Now, we still have our end of iteration retrospective just as when we started iteration retrospectives we did not get rid of “end of release” or “end of project” retrospectives. We still have those because the focus is different. The focus at the end of an iteration is more tactical, the focus at the end of release or project is more strategic, whereas these continuous retrospectives that we hold daily are more about doing the little experiments. And it does not just happen during the stand ups, it is that someone else will come by, maybe someone on another project will have a conversation with somebody in our team “Oh, I see you are doing this experiment. Maybe we could try that” And so we are spreading information about what is going on and encouraging them to get involved in the kinds of experiments that we do and that it is sort of shared learning and it happens all the time.

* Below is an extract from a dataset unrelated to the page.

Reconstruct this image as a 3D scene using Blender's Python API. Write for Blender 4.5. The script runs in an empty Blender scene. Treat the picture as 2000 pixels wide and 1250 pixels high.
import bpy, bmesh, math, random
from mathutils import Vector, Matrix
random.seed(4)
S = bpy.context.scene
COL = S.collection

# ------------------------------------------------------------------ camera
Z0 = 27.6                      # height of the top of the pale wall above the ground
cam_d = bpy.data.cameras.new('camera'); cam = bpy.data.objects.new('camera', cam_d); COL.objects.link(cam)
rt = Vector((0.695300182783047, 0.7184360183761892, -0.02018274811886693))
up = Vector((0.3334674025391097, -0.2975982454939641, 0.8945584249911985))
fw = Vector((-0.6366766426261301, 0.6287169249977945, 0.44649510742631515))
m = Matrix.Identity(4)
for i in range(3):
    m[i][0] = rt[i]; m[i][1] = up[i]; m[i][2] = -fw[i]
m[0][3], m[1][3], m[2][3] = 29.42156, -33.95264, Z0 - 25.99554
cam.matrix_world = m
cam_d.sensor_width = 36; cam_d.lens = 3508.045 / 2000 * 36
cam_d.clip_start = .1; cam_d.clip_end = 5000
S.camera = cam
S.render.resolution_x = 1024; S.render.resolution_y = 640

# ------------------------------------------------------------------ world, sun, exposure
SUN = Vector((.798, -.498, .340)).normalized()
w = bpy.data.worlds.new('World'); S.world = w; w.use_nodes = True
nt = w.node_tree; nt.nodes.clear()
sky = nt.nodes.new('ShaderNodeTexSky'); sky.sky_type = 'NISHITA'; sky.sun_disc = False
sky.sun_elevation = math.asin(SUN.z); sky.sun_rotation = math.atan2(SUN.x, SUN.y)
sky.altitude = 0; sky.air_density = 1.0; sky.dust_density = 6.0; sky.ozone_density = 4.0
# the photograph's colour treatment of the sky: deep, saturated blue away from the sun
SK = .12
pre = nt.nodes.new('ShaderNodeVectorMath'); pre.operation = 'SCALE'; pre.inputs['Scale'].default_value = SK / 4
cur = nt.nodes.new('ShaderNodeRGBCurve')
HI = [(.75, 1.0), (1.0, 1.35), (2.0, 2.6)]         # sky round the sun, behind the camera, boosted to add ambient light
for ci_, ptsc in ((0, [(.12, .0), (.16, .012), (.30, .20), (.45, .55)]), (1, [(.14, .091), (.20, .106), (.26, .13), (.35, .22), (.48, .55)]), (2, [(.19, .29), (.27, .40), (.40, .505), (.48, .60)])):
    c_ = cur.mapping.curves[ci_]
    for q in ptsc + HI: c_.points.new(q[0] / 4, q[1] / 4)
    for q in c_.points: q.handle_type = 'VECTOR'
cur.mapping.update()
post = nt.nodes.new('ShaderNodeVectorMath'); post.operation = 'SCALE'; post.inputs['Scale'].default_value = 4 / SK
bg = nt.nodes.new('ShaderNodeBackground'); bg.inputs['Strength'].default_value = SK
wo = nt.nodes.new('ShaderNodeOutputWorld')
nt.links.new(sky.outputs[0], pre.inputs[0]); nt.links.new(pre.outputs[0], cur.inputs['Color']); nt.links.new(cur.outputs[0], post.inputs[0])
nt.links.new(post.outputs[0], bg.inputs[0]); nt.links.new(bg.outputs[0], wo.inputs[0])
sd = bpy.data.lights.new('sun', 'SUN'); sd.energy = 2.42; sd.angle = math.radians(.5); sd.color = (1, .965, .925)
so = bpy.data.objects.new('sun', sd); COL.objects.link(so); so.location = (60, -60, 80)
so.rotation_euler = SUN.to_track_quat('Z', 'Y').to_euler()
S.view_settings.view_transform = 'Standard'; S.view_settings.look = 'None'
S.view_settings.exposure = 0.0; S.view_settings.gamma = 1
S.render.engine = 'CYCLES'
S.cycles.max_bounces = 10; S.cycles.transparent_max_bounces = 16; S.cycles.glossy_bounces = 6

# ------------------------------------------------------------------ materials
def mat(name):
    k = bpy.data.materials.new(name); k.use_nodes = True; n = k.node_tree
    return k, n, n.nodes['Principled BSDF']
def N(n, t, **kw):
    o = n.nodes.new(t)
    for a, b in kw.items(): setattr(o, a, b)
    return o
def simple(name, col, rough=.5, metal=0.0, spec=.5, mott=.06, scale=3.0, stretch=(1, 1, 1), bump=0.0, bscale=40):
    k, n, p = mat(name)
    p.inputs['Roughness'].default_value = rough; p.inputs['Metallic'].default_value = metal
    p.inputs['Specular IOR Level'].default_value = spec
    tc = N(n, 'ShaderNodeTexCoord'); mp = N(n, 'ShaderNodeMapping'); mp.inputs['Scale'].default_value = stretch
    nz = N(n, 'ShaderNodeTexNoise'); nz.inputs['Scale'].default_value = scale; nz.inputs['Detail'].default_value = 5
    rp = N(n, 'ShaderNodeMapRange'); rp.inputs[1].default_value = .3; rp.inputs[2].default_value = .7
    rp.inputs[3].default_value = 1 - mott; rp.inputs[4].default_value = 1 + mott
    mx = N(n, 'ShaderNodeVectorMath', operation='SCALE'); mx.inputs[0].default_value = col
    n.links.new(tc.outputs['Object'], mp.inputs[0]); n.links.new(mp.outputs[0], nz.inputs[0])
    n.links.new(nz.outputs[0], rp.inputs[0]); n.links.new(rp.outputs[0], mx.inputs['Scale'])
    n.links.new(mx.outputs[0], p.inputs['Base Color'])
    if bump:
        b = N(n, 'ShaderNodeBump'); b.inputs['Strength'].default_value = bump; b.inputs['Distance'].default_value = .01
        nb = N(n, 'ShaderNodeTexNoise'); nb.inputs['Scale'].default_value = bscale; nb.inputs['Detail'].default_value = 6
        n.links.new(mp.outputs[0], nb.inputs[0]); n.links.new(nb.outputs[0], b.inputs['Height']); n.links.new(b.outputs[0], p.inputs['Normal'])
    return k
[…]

We can also have a conversation between people on our team that is not a stand up, but they gravitate toward the timeline. So now, there, in that meeting they are also reflecting, also adding to the timeline, also coming up with ideas for experiments. I have only done it a couple of times, but it seems to work pretty well and in the talk at XP 2015 I said “Well, you could try it and you could let me know” And I did hear from a couple of people who said “We sort of have been doing something like that” but they had not done the experiments, so now they were going to try the experiments.

Since I talk about experiments – that is what I am going to be doing at the Agile Conference in Washington DC. I will be trying to make those experiments more scientific and to get us to learn a little bit more about what an experiment is and how it could be. It cannot be a completely randomized, double- blind placebo controlled experiment we just are never be able to do, but we could be more scientific, we could define an hypothesis, we could do some kinds of randomization, we could do a little bit of analysis. I do not want to give that talk away, but that is going to build on talk on continuous retrospectives.

About the Interviewee

Linda Rising is an expert in helping people make changes in their organisations, with proven change management strategies to enable you to be a more successful change agent in your organisation. She has authored four books and numerous articles and is an internationally known presenter on topics related to patterns, retrospectives, influence strategies, Agile development, and the change process.